Insights Into the Evolution Behavior and Hygroscopicity of Black Carbon-Containing Particles Based on Observations of Their Chemical Compositions in Beijing's Autumn

Black carbon-containing particles (BCc) are key short-lived climate forcers, exerting strong light absorption that influences climate. Their atmospheric behavior evolves during aging, necessitating chemical characterization to elucidate their environmental and climatic impacts. Despite this, detailed studies of BCc compositions and evolution under current atmospheric conditions remain scarce.
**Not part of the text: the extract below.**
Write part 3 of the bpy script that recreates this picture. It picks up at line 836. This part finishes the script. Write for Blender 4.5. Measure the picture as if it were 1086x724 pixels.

In this study, we deployed a soot particle aerosol mass spectrometer (SP-AMS) alongside advanced instrumentation during a month-long field campaign in Beijing in autumn 2022 to examine the chemical compositions and evolution of BCc. Our results reveal a strong link between BCc coatings and air pollution levels, with organic compounds and nitrate as the predominant coating materials. Nitrate displayed pronounced temperature sensitivity and uneven distribution between BCc and other sub-micron particles. During high-ozone pollution episodes, secondary organic aerosols dominated the organic fraction of BCc coatings, whereas in lower-ozone conditions, secondary contributions elevated with increasing air pollution, likely driven by aqueous-phase reactions. Hygroscopicity estimates for BCc and bulk PM₁, derived from the Zdanovskii−Stokes−Robinson mixing rule, consistently diverged, with differences diminishing as coatings thickened. These findings provide critical insights into the atmospheric fate of BCc, underscoring the pivotal role of chemical characterization in understanding their behavior and broader implications for climate and air quality.